La soprano Marina Monzó vient ensuite pigmenter encore ces paysages, entre France et Espagne : la sublime Vocalise de Ravel fait entendre, sans parole, l’attrait du français pour la habanera et les timbres ensoleillés ; Les quatre chansons françaises de Britten, composées lorsqu’il étaitado et épris de poésie française (Hugo, Verlaine…), font preuve d’une maîtrise orchestrale étonnante ; les Cuatro madrigales amatorio de Joaquin Rodrigo retournent en Espagne, avec des souvenirs baroques et une modernité retenue, tandis que Les Filles de Cadix de Léo Delibes couronnent ce voyage en Andalousie d’espagnolades flamboyantes débordant d’exotisme débridé. La soprano de Valencia, à l’aise dans ces zones frontalières géographiques et musicales, captive l’émotion de la salle de ses aigus clairs et sonores, et de sa magnifique conduite des phrases, dans chacun des registres… 

Mais le clou du concert est sans aucun doute le Petrouchka, composé par Stravinsky à Paris pour les Ballets russes.
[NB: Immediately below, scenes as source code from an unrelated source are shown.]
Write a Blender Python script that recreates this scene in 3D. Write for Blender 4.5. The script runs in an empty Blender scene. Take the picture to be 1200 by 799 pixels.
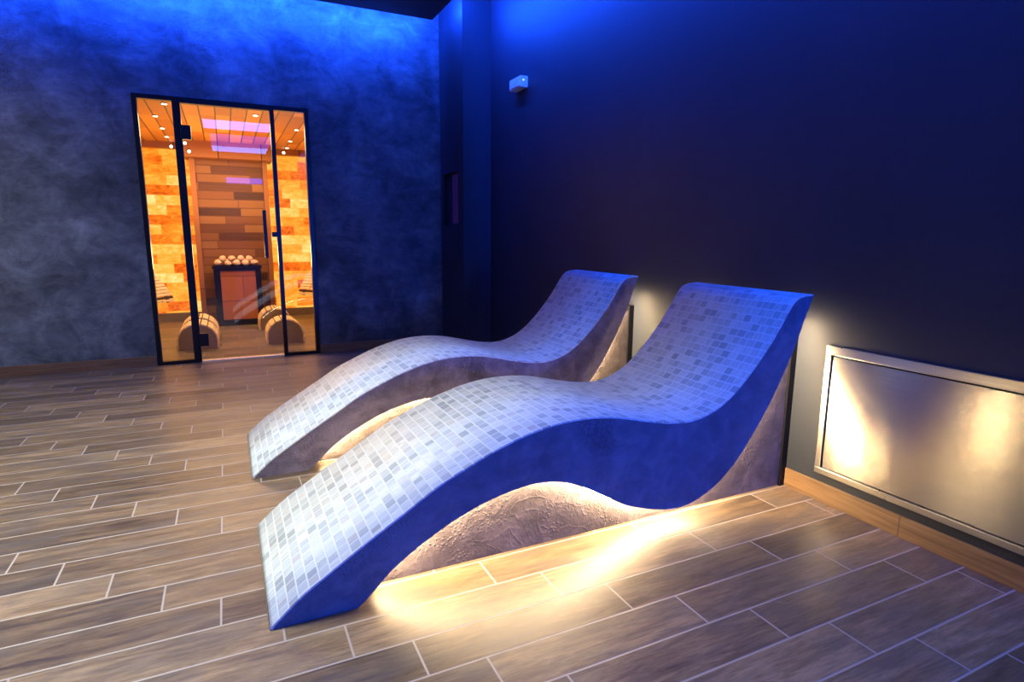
import bpy, bmesh, math, random
from mathutils import Vector, Matrix
random.seed(7)
scn = bpy.context.scene
COL = scn.collection
PI = math.pi

# ------------------------------------------------------------------ helpers
def new_obj(name, bm, mats, parent=None, smooth=False):
    me = bpy.data.meshes.new(name)
    bmesh.ops.recalc_face_normals(bm, faces=bm.faces[:])
    bm.to_mesh(me); bm.free()
    if not isinstance(mats, (list, tuple)): mats = [mats]
    for m in mats: me.materials.append(m)
    if smooth:
        for p in me.polygons: p.use_smooth = True
    o = bpy.data.objects.new(name, me); COL.objects.link(o)
    if parent is not None: o.parent = parent
    return o

def box(bm, x0, x1, y0, y1, z0, z1, bev=0.0):
    vs = [bm.verts.new((x, y, z)) for x in (x0, x1) for y in (y0, y1) for z in (z0, z1)]
    fs = [(0,1,3,2),(4,6,7,5),(0,4,5,1),(2,3,7,6),(0,2,6,4),(1,5,7,3)]
    faces = [bm.faces.new([vs[i] for i in f]) for f in fs]
    if bev > 0:
        es = list({e for f in faces for e in f.edges})
        bmesh.ops.bevel(bm, geom=es, offset=bev, segments=2, profile=0.6, affect='EDGES')

def cyl(bm, c, r, h, axis='Z', n=20, r2=None):
    m = Matrix.Translation(c)
    if axis == 'X': m = m @ Matrix.Rotation(PI/2, 4, 'Y')
    if axis == 'Y': m = m @ Matrix.Rotation(PI/2, 4, 'X')
    bmesh.ops.create_cone(bm, cap_ends=True, segments=n, radius1=r, radius2=r if r2 is None else r2, depth=h, matrix=m)

def boxo(name, dims, mat, parent=None, bev=0.0):
    bm = bmesh.new(); box(bm, *dims, bev=bev)
    return new_obj(name, bm, mat, parent)

def empty(name, loc, label, cat, group=None):
    o = bpy.data.objects.new(name, None); COL.objects.link(o)
    o.location = loc; o.empty_display_size = 0.1
    o['label'] = label; o['category'] = cat
    if group: o['group'] = group
    return o

def tag(o, label, cat, group=None):
    o['label'] = label; o['category'] = cat
    if group: o['group'] = group
    return o

def struct(o, label=None, cat=None):
    o['kind'] = 'structure'
    if label: o['label'] = label
    if cat: o['category'] = cat
    return o

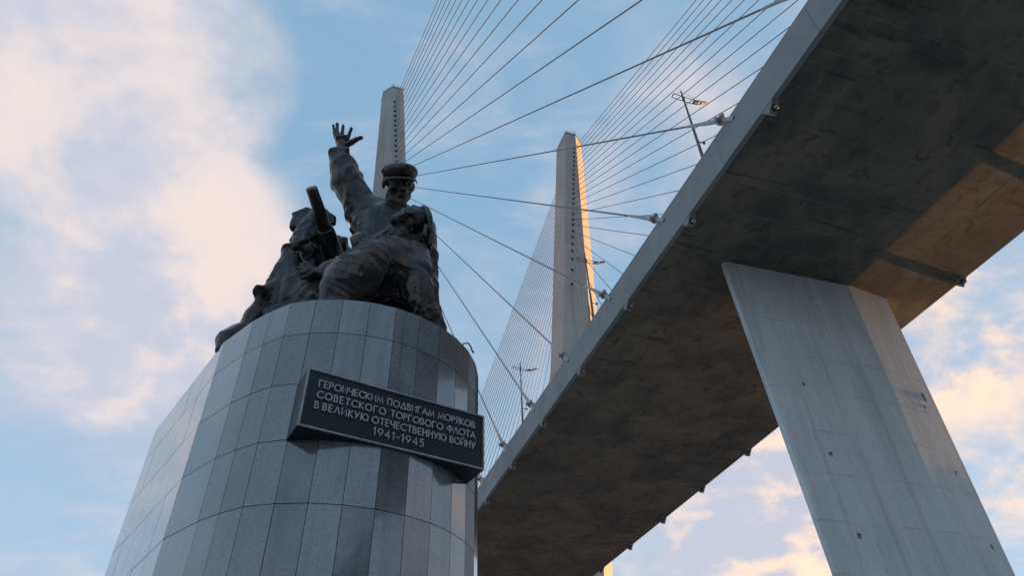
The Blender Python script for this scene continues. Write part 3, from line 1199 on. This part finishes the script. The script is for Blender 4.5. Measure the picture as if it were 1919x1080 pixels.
        t((-0.22, 0.085, 0.27), 0.052, (-0.05, 0.07, 0.345), 0.052, 0.06)
        t((0.22, 0.085, 0.27), 0.052, (0.05, 0.07, 0.345), 0.052, 0.06)
        for s in (-1, 1):
            e((s * 0.15, -0.014, 0.392), (0.086, 0.040, 0.088), 0.045, True)
            e((s * 0.15, -0.020, 0.262), (0.078, 0.058, 0.062), 0.025)
            t((s * 0.215, 0.02, 0.27), 0.022, (s * 0.09, 0.025, 0.315), 0.024, 0.02)
            e((s * 0.215, -0.115, 0.225), (0.085, 0.06, 0.09), 0.08)
            e((s * 0.185, -0.255, 0.285), (0.05, 0.06, 0.05), 0.07, True)
            e((s * 0.37, -0.03, -0.06), (0.045, 0.125, 0.085), 0.03)
        t((0, 0.055, 0.345), 0.042, (0, -0.135, 0.465), 0.058, 0.035)
        e((-0.062, -0.150, 0.40), (0.045, 0.040, 0.055), 0.02)
        e((0.062, -0.150, 0.40), (0.045, 0.040, 0.055), 0.02)
        t((-0.10, -0.262, 0.335), 0.026, (0, -0.238, 0.392), 0.032, 0.02)
        t((0.10, -0.262, 0.335), 0.026, (0, -0.238, 0.392), 0.032, 0.02)
        t((-0.085, -0.302, 0.335), 0.030, (0.085, -0.302, 0.335), 0.030, 0.02)
        e((0, -0.305, 0.365), (0.075, 0.03, 0.035), 0.02)
        t((-0.11, -0.275, 0.365), 0.011, (0.11, -0.275, 0.365), 0.011, 0.012, True)
        e((0, -0.352, 0.375), (0.08, 0.022, 0.04), 0.03, True)

    def fist(self, q, rot, yaw=0, r=17):
        """a closed hand: palm, four folded fingers and a thumb across"""
        o = self.P(q)
        s = self.S(q)
        F = self.turn(frame_at(o), rot, yaw)

        def L(x, y, z):
            return o + (np.array([x, y, z]) @ F) * s * r / 17
        k = s * r / 17
        self.ell(o, np.array([13, 13, 11]) * k, F, 3 * k)
        for i in range(4):
            y = 9.0 - 5.8 * i
            x = -9.5 + 0.12 * (y - 1) ** 2 * 0.35
            self.cone(L(x + 6, y, 9), 4.0 * k, L(x, y, 6.5), 4.6 * k, 1.5 * k)
            self.cone(L(x, y, 6.5), 4.6 * k, L(x - 1.5, y, -2), 4.2 * k, 1.5 * k)
        self.cone(L(5, 11, 6), 4.4 * k, L(-4, 12.5, 10), 3.8 * k, 1.5 * k)


def rag(dirv, f_along, f_across, amp, fine=0.006, seed=0.0, keep=()):
    """pulls soft ridges along a direction, as modelled cloth has"""
    dirv = np.array(dirv, float)
    dirv /= np.linalg.norm(dirv)
    a = np.cross(dirv, [0.3, 0.8, 0.5])
    a /= np.linalg.norm(a)
    b = np.cross(dirv, a)

    def fn(V, N):
        p = V - np.array([-2.2, 8.2, 9.0])
        w = 0.25 * (vnoise(p * 2.0 + 11 + seed) - 0.5)
        q = np.stack([(p @ dirv) * f_along, (p @ a) * f_across + w * f_across, (p @ b) * f_across], 1) + 40 + seed
        r = (1 - np.abs(2 * vnoise(q) - 1)) ** 2.6
        q2 = q * 2.1 + 5
        r2 = (1 - np.abs(2 * vnoise(q2) - 1)) ** 2.2
        m = vnoise(p * 1.3 + 7 + seed)
        d = amp * (r * 0.8 + r2 * 0.4 - 0.40) * np.clip(m * 2.2 - 0.35, 0, 1)
        for ctr, rad in keep:
            d = d * np.clip(np.linalg.norm(V - ctr, axis=1) / rad * 2 - 1.0, 0, 1)
        d = d + fine * (vnoise(p * 9 + 3) - 0.5) * 2 + fine * 0.5 * (vnoise(p * 21) - 0.5) * 2
        return V + N * d[:, None]
    return fn


PT = ZT + EYE[2]
group = tag(empty('bronze_statue_group', (-2.3, 8.4, PT)),
            'dark bronze sculpture of sailors with a raised arm, a gun barrel and a wounded comrade', 'statue')


def officer():
    c = Clay(0.0165)
    # trunk
    c.limb(((716, 620, 8.75), 56), ((716, 540, 8.70), 53), ((718, 470, 8.62), 54), ((721, 434, 8.55), 54), k=20)
    c.blob((708, 428, 8.50), 44, 40, 38, -8, 14)
    c.limb(((672, 398, 8.50), 27), ((706, 402, 8.54), 31), ((750, 418, 8.54), 34), ((786, 434, 8.52), 27), k=14)
    c.limb(((676, 470, 8.62), 12), ((674, 430, 8.55), 13), ((672, 402, 8.5), 14), k=10)
    # raised arm: upper arm, bent sleeve, cuff
    c.limb(((694, 402, 8.48), 28), ((669, 374, 8.40), 28), ((649, 340, 8.26), 27), ((643, 312, 8.20), 23), ((637, 299, 8.17), 19.5), k=8)
    c.blob((647, 362, 8.33), 17, 14, 18, 30, 10)
    c.blob((672, 330, 8.26), 9, 8, 12, 20, 8)
    c.limb(((659, 318, 8.12), 5), ((676, 342, 8.2), 5), ((690, 362, 8.3), 6), k=7)
    c.limb(((652, 380, 8.30), 6), ((672, 388, 8.34), 7), ((688, 380, 8.36), 6), k=7)
    o = c.P((636.5, 291, 8.16))
    F = c.turn(frame_at(o), 4, 0, 12)
    s = c.S((637, 290, 8.16))
    c.slab(o, np.array([14.0, 7.0, 12]) * s, F, 5.0 * s, 3 * s)
    c.slab(c.P((641, 276, 8.16)), np.array([40, 3.2, 40]) * s, F, 0.5 * s, 1.0 * s, True)
    # hand
    c.limb(((640, 288, 8.18), 11.5), ((640.5, 271, 8.17), 10.0), k=3)
    ho_ = c.P((640.5, 262, 8.17))
    c.slab(ho_, np.array([8.6, 6.0, 2.6]) * s, c.turn(frame_at(ho_), 5, 8, 0), 3.6 * s, 5 * s)
    c.limb(((648, 272, 8.14), 7), ((658, 267, 8.08), 5.2), ((667, 261.5, 8.04), 3.7), ((676.5, 258, 8.02), 3.0), k=2.5)
    c.limb(((650.5, 261, 8.16), 4.2), ((654.5, 252, 8.14), 3.4), ((658.5, 240.5, 8.10), 3.0), k=1.4)
    c.limb(((642.0, 259, 8.17), 4.2), ((641.6, 248, 8.15), 3.4), ((643.0, 235.5, 8.12), 3.1), k=1.4)
    c.limb(((634.5, 258, 8.17), 4.0), ((631.8, 245, 8.15), 3.3), ((632.2, 232.5, 8.13), 3.0), k=1.4)
    c.limb(((629.5, 259, 8.18), 3.6), ((626.2, 248, 8.17), 2.9), ((624.8, 235.5, 8.15), 2.4), k=1.4)
    # far arm and the coat falling along the right side
    c.limb(((790, 432, 8.50), 26), ((801, 480, 8.45), 19), ((806, 535, 8.40), 15), ((806, 600, 8.38), 14), k=10)
    c.limb(((803, 440, 8.45), 9), ((808, 490, 8.42), 8), ((812, 545, 8.40), 8), ((812, 610, 8.38), 8), k=4)
    c.limb(((800, 470, 8.30), 6), ((800, 520, 8.30), 7), ((803, 580, 8.30), 7), k=4)
    # coat front, lapel and folds over the chest
    c.limb(((742, 402, 8.22), 5), ((728, 428, 8.16), 5), ((722, 462, 8.16), 5), k=6)
    c.limb(((690, 398, 8.24), 4), ((676, 425, 8.24), 5), ((668, 458, 8.3), 5), k=7)
    c.limb(((716, 392, 8.30), 6), ((738, 402, 8.22), 7), ((764, 406, 8.22), 6), k=6)
    c.limb(((700, 388, 8.26), 3), ((716, 410, 8.20), 4.5), ((712, 446, 8.18), 5), k=8)
    c.limb(((664, 408, 8.36), 3), ((684, 420, 8.26), 4.5), ((708, 420, 8.20), 3.5), k=8)
    c.limb(((660, 432, 8.40), 3), ((682, 444, 8.26), 4.5), ((706, 446, 8.20), 3.5), k=8)
    c.sheet([(735, 404, 8.20), (757, 408, 8.16), (738, 440, 8.12), (722, 446, 8.16)], 3.0, 5)
    # head
    HQ = (748, 345, 8.16)
    ho = c.P(HQ)
    F = c.turn(frame_at(ho), -5, 17, 5)
    hm = 77 * c.S(HQ)
    c.cone(ho + (np.array([0, -0.28, -0.14]) @ F) * hm, 0.235 * hm, c.P((736, 400, 8.42)), 0.30 * hm, 0.04)
    c.head(ho, F, hm)
    fig = c.skin('officer_figure', M['bronze'], group, floor=PT, folds=rag((0.4, 0, 1), 1.2, 3.6, 0.05, 0.003, keep=[(ho, 1.3 * hm), (c.P((642, 258, 8.15)), 0.5)]))
    # peaked cap in the head's axes
    rings = []

    def ring(y, rx, rz, cz=0.0, n=40, tilt=0.0):
        out = []
        for i in range(n):
            a = 2 * math.pi * i / n
            x, z = rx * math.sin(a), cz + rz * math.cos(a)
            out.append(ho + (np.array([x, y + tilt * z, z]) @ F) * hm)
        return out
    tl = 0.10
    prof = [(0.09, 0.36, 0.42), (0.095, 0.388, 0.452), (0.165, 0.392, 0.456), (0.175, 0.404, 0.468), (0.19, 0.408, 0.472), (0.235, 0.436, 0.500), (0.285, 0.448, 0.512),
            (0.335, 0.440, 0.502), (0.385, 0.415, 0.474), (0.43, 0.370, 0.425), (0.47, 0.295, 0.34), (0.50, 0.19, 0.22), (0.515, 0.06, 0.07)]
    mb = MB()
    mb.loft([ring(y, rx, rz, -0.05, 40, tl) for y, rx, rz in prof])
    cap = mb.build('cap', M['bronze'], fig, smooth=True)
    vz = MB()
    rr = []
    for i in range(25):
        a = R(-72 + 144 * i / 24)
        e = math.cos(a) ** 0.8 if abs(a) < math.pi / 2 else 0
        sec = []
        for q, dy in ((0.0, 0.0), (0.5, -0.012), (1.0, -0.075), (1.0, -0.105), (0.5, -0.05), (0.0, -0.03)):
            rx = 0.388 + q * 0.10 * e
            rz = 0.450 + q * 0.17 * e
            sec.append(ho + (np.array([rx * math.sin(a), 0.120 + dy + tl * rz * math.cos(a), -0.05 + rz * math.cos(a)]) @ F) * hm)
        rr.append(sec)
    vz.loft(rr)
    vz.build('visor', M['bronze'], cap, smooth=True)
    bo = ho + (np.array([0.0, 0.325, 0.470]) @ F) * hm
    Fb = Clay.turn(F, 0, 0, 4)

    def B(x, y, z=0.0):
        return bo + (np.array([x, y, z]) @ Fb) * hm
    bd = MB()
    bd.tube([B(0.075 * math.cos(t), 0.095 * math.sin(t), 0.02) for t in np.linspace(0, 2 * math.pi, 21)], 0.020 * hm, 6)
    bd.tube([B(0, -0.065, 0.03), B(0, 0.06, 0.03)], 0.012 * hm, 6)
    bd.tube([B(-0.04, 0.035, 0.03), B(0.04, 0.035, 0.03)], 0.011 * hm, 6)
    bd.tube([B(0.05 * math.cos(t), -0.02 + 0.045 * math.sin(t), 0.03) for t in np.linspace(math.pi, 2 * math.pi, 10)], 0.012 * hm, 6)
    bd.build('cap_badge', M['bronze'], fig, smooth=True)


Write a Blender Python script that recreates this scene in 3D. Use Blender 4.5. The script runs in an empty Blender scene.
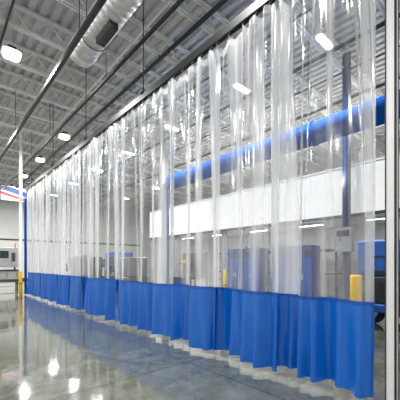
import bpy, math, random
from mathutils import Vector, Matrix
random.seed(7)
S = bpy.context.scene
C = S.collection
PI = math.pi
ROOF = 8.8
XC = 3.68          # curtain line
YN, YF = 1.19, 17.4

# ------------------------------------------------------------ helpers
class MB:
    def __init__(s): s.v=[]; s.f=[]; s.smooth=set()
    def quad(s, pts):
        n=len(s.v); s.v+= [tuple(p) for p in pts]; s.f.append(tuple(range(n,n+len(pts))))
    def box(s, x0,x1,y0,y1,z0,z1, bev=0):
        if bev:
            b=bev
            prof=[(x0+b,y0),(x1-b,y0),(x1,y0+b),(x1,y1-b),(x1-b,y1),(x0+b,y1),(x0,y1-b),(x0,y0+b)]
            rings=[([( (x-(x0+x1)/2)*k+(x0+x1)/2, (y-(y0+y1)/2)*k2+(y0+y1)/2, z) for x,y in prof]) for k,k2,z in
                   ((1-2*b/(x1-x0),1-2*b/(y1-y0),z0),(1,1,min(z0+b,z0+(z1-z0)*.45)),(1,1,max(z1-b,z0+(z1-z0)*.55)),(1-2*b/(x1-x0),1-2*b/(y1-y0),z1))]
            n=len(s.v)
            for r in rings: s.v+=r
            for k in range(3):
                for i in range(8):
                    j=(i+1)%8
                    s.f.append((n+k*8+i,n+k*8+j,n+k*8+8+j,n+k*8+8+i))
            s.f.append(tuple(n+i for i in reversed(range(8)))); s.f.append(tuple(n+24+i for i in range(8)))
            return s
        n=len(s.v)
        s.v+=[(x0,y0,z0),(x1,y0,z0),(x1,y1,z0),(x0,y1,z0),(x0,y0,z1),(x1,y0,z1),(x1,y1,z1),(x0,y1,z1)]
        for q in ((0,3,2,1),(4,5,6,7),(0,1,5,4),(1,2,6,5),(2,3,7,6),(3,0,4,7)): s.f.append(tuple(n+i for i in q))
        return s
    def tube(s, path, r, seg=12, cap=True):
        path=[Vector(p) for p in path]; n0=len(s.v); N=len(path)
        rs = r if isinstance(r,(list,tuple)) else [r]*N
        prev=None
        for i,p in enumerate(path):
            t=(path[min(i+1,N-1)]-path[max(i-1,0)]).normalized()
            if prev is None:
                a=Vector((0,0,1)) if abs(t.z)<.9 else Vector((1,0,0))
                u=t.cross(a).normalized()
            else:
                u=(prev-t*prev.dot(t)).normalized()
            prev=u; w=t.cross(u)
            for k in range(seg):
                an=2*PI*k/seg
                s.v.append(tuple(p+(u*math.cos(an)+w*math.sin(an))*rs[i]))
        for i in range(N-1):
            for k in range(seg):
                k2=(k+1)%seg
                f=(n0+i*seg+k,n0+i*seg+k2,n0+(i+1)*seg+k2,n0+(i+1)*seg+k)
                s.smooth.add(len(s.f)); s.f.append(f)
        if cap:
            s.f.append(tuple(n0+k for k in reversed(range(seg)))); s.f.append(tuple(n0+(N-1)*seg+k for k in range(seg)))
        return s
    def bar(s, a, b, w, h):
        a=Vector(a); b=Vector(b); t=(b-a).normalized()
        up=Vector((0,0,1)) if abs(t.z)<.95 else Vector((1,0,0))
        u=t.cross(up).normalized()*w/2; v=u.cross(t).normalized()*h/2
        n=len(s.v)
        for p in (a,b):
            for q in ((-1,-1),(1,-1),(1,1),(-1,1)): s.v.append(tuple(p+u*q[0]+v*q[1]))
        for q in ((0,3,2,1),(4,5,6,7),(0,1,5,4),(1,2,6,5),(2,3,7,6),(3,0,4,7)): s.f.append(tuple(n+i for i in q))
        return s
    def grid(s, fn, nu, nv):
        n=len(s.v)
        for j in range(nv+1):
            for i in range(nu+1): s.v.append(tuple(fn(i/nu,j/nv)))
        for j in range(nv):
            for i in range(nu):
                a=n+j*(nu+1)+i
                s.smooth.add(len(s.f)); s.f.append((a,a+1,a+nu+2,a+nu+1))
        return s
    def build(s, name, m, parent=None):
        me=bpy.data.meshes.new(name); me.from_pydata(s.v,[],s.f); me.update()
        for i in s.smooth: me.polygons[i].use_smooth=True
        me.materials.append(m)
        o=bpy.data.objects.new(name, me); C.objects.link(o)
        if parent: o.parent=parent
        return o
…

La formidable modernité de ce ballet à argument écrit entre L’Oiseau de Feu et le Sacre du Printemps étonnetoujours, plus d’un siècle après son écriture. Les collages, les citations et réminiscences, les parties solistes acrobatiques, les polyrythmies, les tritons du diable et les quartes augmentées… inscrivent la musique dans un autre espace, un autre temps, que les pièces précédentes. Le pantin Petrouchka grince, se bat, aime, les forces s’affrontent, les récits perdent pied et le combat devient épique et jubilatoire. Toute la force d’un magnifique orchestre, sur scène, applaudi à tout rompre par une salle pleine d’un public renouvelé !

AGNÈS FRESCHEL

Le concert de l’orchestre philharmonique de Marseille a été joué le 26 février à l’Opéra.